Devastating LA fires expected to push up insurance premiums

“There’s been a mass exodus of big players from the market in these parts of California,” Ben Keys, a real estate and finance professor at the Wharton School of the University of Pennsylvania, told a conference Friday.

“We’ve seen enormous non-renewals recently,” he said.

On Wednesday, California’s insurance commissioner, Ricardo Lara, announced that homeowners in areas affected by and around the fires would be protected for a year against non-renewal and cancellation of coverage.

This type of measure protected more than a million contracts in 2024.

In 1968, the coastal state set up a public insurance scheme, called FAIR, for homeowners who could no longer find a private insurer.

This “band-aid” was supposed to be temporary while people moved from one insurance policy to another, but has now expanded well beyond its intended use, lamented Keys, pointing out that its exposure had risen from $50 billion in 2018 to more than $450 billion today.

To bring companies back on board, Commissioner Lara has also initiated a reform process authorizing them to increase premiums on condition that they do not apply any geographical exclusions.

There is no longer any question of “cherry-picking” to select the best contracts, said Susan Crawford, an expert on climate and geopolitics at the Carnegie Endowment for International Peace.

“The acceleration in ferocious weather events… should trigger awareness that actually things do need to change,” she said. “We need some measure of political adjustments in reaction to rapid climate change.”

In the meantime, Californians — and perhaps Americans nationwide — should prepare for an increase in premiums; 2025 has only just begun, and the previous year was marked by some destructive disasters.
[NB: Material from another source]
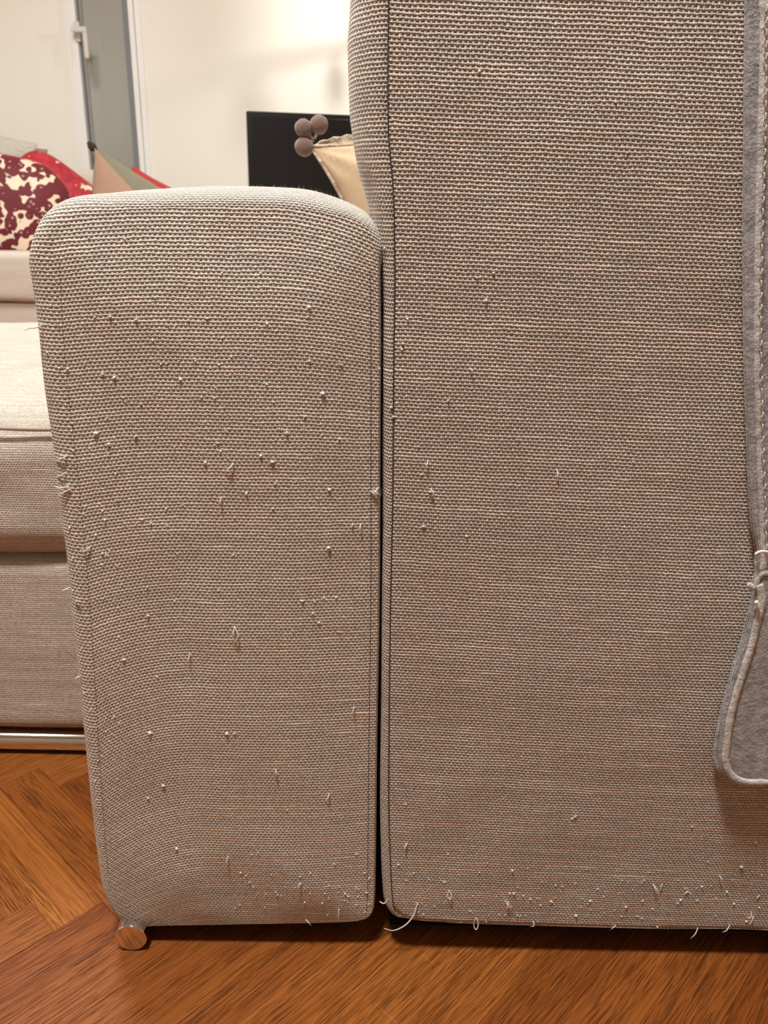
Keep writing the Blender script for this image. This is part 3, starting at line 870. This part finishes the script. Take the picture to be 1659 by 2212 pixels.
def orient(o, right, upv):
    r = Vector(right).normalized(); u_ = Vector(upv); u_ = (u_-r*u_.dot(r)).normalized(); n = r.cross(u_)
    o.rotation_mode = 'QUATERNION'
    o.rotation_quaternion = Matrix((r, u_, n)).transposed().to_quaternion()
M_cream = plain('cream_cotton', lin(205, 180, 148), .85, sheen=.2, bscale=14, bdist=.004, var=.10)
M_croch = plain('cream_crochet_trim', lin(214, 196, 172), .9, bscale=120, bdist=.006, var=.35)
M_pom = plain('taupe_wool', lin(134, 110, 99), .95, sheen=.4, bscale=900, bdist=.0012, var=.25)
# cream pillow with pompoms leaning behind the tall block
ap = at(672, 303, 1.06)
dg = math.radians(-27)
Wp = .27
cen = ap+Vector((math.cos(dg)*Wp*.70, .03, math.sin(dg)*Wp*.70))
pp = empty('pompom_pillow', cen, 'cream cotton pillow with taupe pompoms, its corner peeking past the tall back panel', 'pillow')
r1 = dg+math.radians(45)
orient(pp, (math.cos(r1), .12, math.sin(r1)), (-math.sin(r1), .25, math.cos(r1)))
link('cover', pillow_me('cover', Wp, Wp, .12, .17, .10, 3, power=.62), M_cream, pp)
v_, f_ = tube_data([p+Vector((0, 0, .001)) for p in edge_pts(Wp+.004, Wp+.004, .17)], .0022, 8, True)
link('piping', mesh('piping', v_, f_), M_croch, pp)
# crochet strip on the rear panel along the upper edge
vs, fs = [], []
for i in range(60):
    t = -1+2*i/59
    y = (1-.17*(1-t*t))*Wp/2
    for k in range(5):
        vs.append((t*Wp/2*.97, y+.002+k*.0035*(1-t**6)+.0012*math.sin(i*1.7+k), -.003-.003*math.sin(k*.8)))
for i in range(59):
    for k in range(4): fs.append((i*5+k, (i+1)*5+k, (i+1)*5+k+1, i*5+k+1))
me = mesh('trim', vs, fs); o = link('lace_trim', me, M_croch, pp); md = o.modifiers.new('s', 'SOLIDIFY'); md.thickness = .002
def pompom(parent, wp, r):
    bm = bmesh.new(); bmesh.ops.create_icosphere(bm, subdivisions=4, radius=r)
    for v in bm.verts: v.co *= 1+.05*noise.noise(v.co*400)+.05*noise.noise(v.co*90+Vector((wp.x*50, 0, 0)))
    me = bpy.data.meshes.new('pompom'); bm.to_mesh(me); bm.free()
    o = link('pompom', me, M_pom, parent)
    bpy.context.view_layer.update()
    o.location = parent.matrix_world.inverted() @ wp
    return o
for (px, py, r) in ((656, 277, 17), (689, 269, 17.5), (657, 317, 18)):
    pompom(pp, at(px, py, 1.045), r*1.05/F*1.02)
bpy.context.view_layer.update()
mi = pp.matrix_world.inverted()
for a_, b_ in (((667, 290), (676, 300)), ((686, 284), (680, 298)), ((668, 312), (676, 303))):
    v_, f_ = tube_data([mi @ at(*a_, 1.045), mi @ at(*b_, 1.055)], .0016, 6)
    link('cord', mesh('cord', v_, f_), M_croch, pp)

# far sofa
M_far = plain('pale_cotton_sofa', lin(206, 198, 186), .85, sheen=.2, bscale=30, bdist=.002)
sx = -2.55
xb_r = at(272, 385, 3.75).x
far = empty('sofa', (sx, 3.3, 0), 'pale upholstered sofa against the far wall, holding the red and pink cushions', 'sofa')
def fc(name, lo, hi, r, crown=.01):
    o = cushion(name, lo, hi, r, crown, M_far, far, nx=30, ny=20, nz=12, wrinkle=.004)
    o.location = -far.location; return o
zs = at(30, 546, 2.95).z
fc('seat_cushion', (sx, 2.95, zs-.17), (xb_r+.35, 3.62, zs), .02, .004)
fc('seat_base', (sx, 2.97, .06), (xb_r+.35, 3.95, zs-.17), .02, .0)
zbk = at(180, 367, 3.68).z
fc('backrest', (sx, 3.63, zs-.15), (xb_r+.02, 3.93, zbk), .05, .01)
for fx in (sx+.1, xb_r+.1):
    for fy_ in (3.05, 3.85):
        v_, f_ = tube_data([Vector((fx, fy_, .001))-far.location, Vector((fx, fy_, .065))-far.location], .022, 14); link('foot', mesh('foot', v_, f_), M_chr, far)

# patterned red velvet
def red_mat(name, scale, bold, dk=(.13, .004, .012, 1), lt=(.12, .004, .010, 1)):
    m, nt, b = new_mat(name)
    tc = nt.nodes.new('ShaderNodeTexCoord').outputs['UV']
    big_ = tnoise(nt, tc, scale*.42, 2, .4)
    vo = nt.nodes.new('ShaderNodeTexVoronoi'); vo.inputs['Scale'].default_value = scale; vo.feature = 'SMOOTH_F1'; vo.inputs['Smoothness'].default_value = .15; nt.links.new(tc, vo.inputs['Vector'])
    d = X(nt, vo.outputs['Distance'])
    v2 = nt.nodes.new('ShaderNodeTexVoronoi'); v2.inputs['Scale'].default_value = scale*1.0; v2.feature = 'F1'; nt.links.new(tc, v2.inputs['Vector'])
    d2 = X(nt, v2.outputs['Distance'])
    ground = ((big_-.5)*-2.2+.46-d*-.0)          # where cream ground shows between the berry clusters
    berry = 1-(d-((big_-.5)*2.4+bold)).step(-.03, .03)
    spot = (1-d2.step(.12, .2))*white(nt, v2.outputs['Position']).step(.35, .4)
    red = mixc(nt, white(nt, v2.outputs['Position']), dk, lt)
    col = mixc(nt, berry, (.80, .65, .51, 1), red)
    col = mixc(nt, spot*.7, col, (.70, .38, .34, 1))
    nt.links.new(col, b.inputs['Base Color']); b.inputs['Roughness'].default_value = .7
    b.inputs['Sheen Weight'].default_value = .2; b.inputs['Sheen Tint'].default_value = (1, .35, .35, 1)
    bump(nt, b, berry, .004)
    return m
M_red1 = red_mat('red_berry_velvet', 38, .66); M_red2 = red_mat('red_leaf_velvet', 36, .95, (.30, .008, .02, 1), (.48, .02, .035, 1))
M_redp = plain('plain_red_velvet', (.42, .015, .02, 1), .7, sheen=.5)
M_pink = plain('dusty_pink_cotton', lin(164, 132, 114), .85, sheen=.2)
M_olive = plain('olive_grey_cotton', lin(132, 128, 108), .85, sheen=.2)
M_greyf = plain('pale_grey_fur', lin(190, 186, 176), .95, sheen=.5, bscale=60, bdist=.01)
M_dark = plain('dark_brown_wool', lin(58, 44, 40), .95, bscale=300, bdist=.002)
def pillow(name, cpx, Y, W, H, T, right, upv, mat, label, group=None, pinch=.07, wr=.05, seed=0, pip=None, power=.5, rnd=0.0):
    p = empty(name, at(cpx[0], cpx[1], Y), label, 'pillow', group)
    orient(p, right, upv)
    link('cover', pillow_me('cover', W, H, T, pinch, wr, seed, power=power, rnd=rnd), mat, p)
    if pip:
        v_, f_ = tube_data(edge_pts(W+.002, H+.002, pinch, rnd=rnd), .0035, 8, True); link('piping', mesh('piping', v_, f_), pip, p)
    return p
pillow('red_pillow', (2, 449), 3.20, .50, .385, .19, (1, .05, -.16), (.16, .28, 1), M_red1, 'dark red and cream berry-patterned cushion at the far left, nearest the seat edge', group='red cushions on the far sofa', pinch=.0, seed=2, pip=M_redp, rnd=.42)
pillow('red_pillow', (115, 439), 3.44, .38, .30, .17, (.80, .05, -.60), (.58, .30, .78), M_red2, 'bright red cushion with small pale leaf marks, behind the berry cushion', group='red cushions on the far sofa', pinch=.0, seed=8, pip=M_redp, rnd=.30)
def corner_up(name, apx, Y, Wd, T, deg, mat, label, pinch, narrow=1.0, yy=.12):
    ap = at(apx[0], apx[1], Y); dg = math.radians(deg)
    c = ap+Vector((math.cos(dg), 0, math.sin(dg)))*(Wd*.69)
    p = empty(name, c, label, 'pillow'); r = dg+math.radians(45)
    orient(p, (math.cos(r), .05, math.sin(r)), (-math.sin(r), yy, math.cos(r)))
    me = pillow_me('cover', Wd, Wd, T, pinch, .05, 5, power=.6)
    for v in me.vertices:      # a slack cushion narrows towards its raised corner
        a, b2 = (v.co.x+v.co.y)*.7071*narrow, (v.co.x-v.co.y)*.7071
        v.co.x, v.co.y = (a+b2)*.7071, (a-b2)*.7071
    link('cover', me, mat, p)
    return p
corner_up('pink_pillow', (204, 322), 3.20, .42, .10, -72, M_pink, 'dusty pink cushion standing on its corner on the far sofa', .06, .50)
ol = corner_up('olive_pillow', (203, 318), 3.33, .46, .10, -64, M_olive, 'olive grey cushion with dark tassel at its tip, behind the dusty pink one', .02, .66)
bpy.context.view_layer.update()
mi = ol.matrix_world.inverted()
v_, f_ = tube_data([mi @ at(190, 307, 3.30), mi @ at(195, 313, 3.30), mi @ at(201, 319, 3.30), mi @ at(208, 325, 3.30)], [.006, .013, .016, .007], 10)
link('tassel', mesh('tassel', v_, f_), M_dark, ol)
pillow('red_pillow', (332, 468), 3.50, .30, .30, .09, (.9, .1, -.42), (.35, .3, .9), M_redp, 'plain red cushion barely showing right of the olive grey cushion', group='red cushions on the far sofa', seed=9)
pillow('grey_pillow', (-12, 372), 3.50, .28, .32, .10, (1, .0, -.25), (.2, .3, 1), M_greyf, 'pale grey fluffy cushion at the left edge, behind the red ones', group='grey cushions on the far sofa', seed=1)
pillow('grey_pillow', (28, 386), 3.60, .24, .30, .08, (.9, .0, -.2), (.3, .2, .9), M_olive, 'darker grey cushion corner showing between the pale grey and red cushions', group='grey cushions on the far sofa', seed=6)

# ---------------------------------------------------------------- television on its console
M_tvb = plain('black_tv_bezel', (.004, .004, .0045, 1), .3)
M_scr = plain('black_tv_screen', (.010, .010, .011, 1), .22)
M_cons = plain('white_lacquer', lin(228, 224, 216), .4)
TY = 3.45
tl = at(532, 239, TY); yaw = math.radians(9)
tv = empty('television', (tl.x, TY, tl.z-.62), 'black flatscreen television standing on the low console, half hidden by the sofa', 'television', rot=(0, 0, yaw))
TW, TH = .98, .57
bz_ = .62
box('bezel', (0, 0, bz_-TH), (TW, .05, bz_), M_tvb, tv, .004)
box('screen', (.016, -.0015, bz_-TH+.02), (TW-.016, .002, bz_-.018), M_scr, tv, .0006, 1)
box('silver_edge', (-.006, .004, bz_-TH), (.0, .046, bz_+.0), M_alu, tv, .002)
box('stand_neck', (TW/2-.06, .015, bz_-TH-.04), (TW/2+.06, .04, bz_-TH+.02), M_tvb, tv, .004)
cz = tl.z-.62
sb = box('stand_base', (TW/2-.24, -.09, 0), (TW/2+.24, .14, .012), M_tvb, tv, .004)
con = empty('tv_console', (tl.x-.05, TY-.06, 0), 'low white media console carrying the television', 'console')
box('body', (0, 0, .08), (1.2, .40, cz-.001), M_cons, con, .004)
for k in range(2):
    d_ = box('door', (.01+k*.595, -.016, .09), (.595+k*.595, -.001, cz-.012), M_cons, con, .002)
    h_ = box('handle', (.52+k*.1, -.030, cz*.5), (.53+k*.1, -.017, cz*.5+.12), M_alu, d_, .002)
for fx in (.05, 1.15):
    for fy_ in (.04, .36):
        v_, f_ = tube_data([Vector((fx, fy_, .001)), Vector((fx, fy_, .085))], .015, 12); link('leg', mesh('leg', v_, f_), M_chr, con)
con.rotation_euler = (0, 0, yaw)

# ---------------------------------------------------------------- crystal pendant, mostly behind the tall panel
m, nt, b = new_mat('lamp_bulb_glow'); M_bulb = m
b.inputs['Emission Color'].default_value = (1, .85, .62, 1); b.inputs['Emission Strength'].default_value = 14; b.inputs['Base Color'].default_value = (1, .9, .75, 1)
m, nt, b = new_mat('amber_crystal'); M_cry = m
b.inputs['Base Color'].default_value = (.85, .66, .38, 1); b.inputs['Roughness'].default_value = .12; b.inputs['Transmission Weight'].default_value = .35
M_brass = plain('brass', (.6, .42, .18, 1), .25, 1.0)
LY = 3.45
lz = at(790, 0, LY).z
lc = Vector((at(822, 0, LY).x, LY, lz+.06))
lamp = empty('pendant_lamp', (lc.x, lc.y, ZC), 'brass pendant lamp with amber crystal drops hanging before the far wall', 'lamp')
def L_(p): return Vector(p)-lamp.location
v_, f_ = tube_data([L_((lc.x, lc.y, ZC-.001)), L_((lc.x, lc.y, ZC-.03))], .06, 20); link('ceiling_rose', mesh('r', v_, f_), M_brass, lamp)
v_, f_ = tube_data([L_((lc.x, lc.y, ZC-.02)), L_((lc.x, lc.y, lc.z+.16))], .004, 8); link('cord', mesh('c', v_, f_), M_brass, lamp)
for rr, zz in ((.10, .13), (.16, .07)):
    P = [L_((lc.x+rr*math.cos(t), lc.y+rr*math.sin(t), lc.z+zz)) for t in np.linspace(0, 2*math.pi, 32, endpoint=False)]
    v_, f_ = tube_data(P, .004, 8, True); link('ring', mesh('ring', v_, f_), M_brass, lamp)
for k in range(4):
    t = k*math.pi/2
    v_, f_ = tube_data([L_((lc.x, lc.y, lc.z+.165)), L_((lc.x+.10*math.cos(t), lc.y+.1*math.sin(t), lc.z+.13)), L_((lc.x+.16*math.cos(t), lc.y+.16*math.sin(t), lc.z+.07))], .003, 6)
    link('arm', mesh('arm', v_, f_), M_brass, lamp)
drop = mesh('crystal_drop', [(0, 0, 0)]+[(.008*math.cos(t), .008*math.sin(t), -.012) for t in np.linspace(0, 2*math.pi, 6, endpoint=False)]+[(.010*math.cos(t), .010*math.sin(t), -.026) for t in np.linspace(0, 2*math.pi, 6, endpoint=False)]+[(0, 0, -.046)],
            [(0, i+1, (i+1) % 6+1) for i in range(6)]+[(i+1, i+7, (i+1) % 6+7, (i+1) % 6+1) for i in range(6)]+[(i+7, 13, (i+1) % 6+7) for i in range(6)])
drop.materials.append(M_cry)
for rr, zz, n in ((.16, .066, 18), (.10, .126, 12)):
    for k in range(n):
        t = 2*math.pi*k/n
        o = bpy.data.objects.new('crystal_drop', drop); COL.objects.link(o); o.parent = lamp
        o.location = L_((lc.x+rr*math.cos(t), lc.y+rr*math.sin(t), lc.z+zz))
bm = bmesh.new(); bmesh.ops.create_uvsphere(bm, u_segments=20, v_segments=12, radius=.03); me = bpy.data.meshes.new('bulb'); bm.to_mesh(me); bm.free()
o = link('bulb', me, M_bulb, lamp); o.location = L_((lc.x, lc.y, lc.z+.07))
pl = point('pendant_light', (lc.x-.05, lc.y+.02, lc.z+.11), .010, 20, WARM)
According to modelling by the specialist website AccuWeather, hurricanes Milton and Helene caused $160-$180 billion and $225-$250 billion in damage respectively.

On Wednesday, it estimated the total cost of the Los Angeles fires so far at between $135 billion and $150 billion.

The State Department published a new national strategy on climate change Friday, stating that climate-related disasters like winter storms and hurricanes had caused $182.7 billion in economic losses in 2024 — twice as much as in 2023.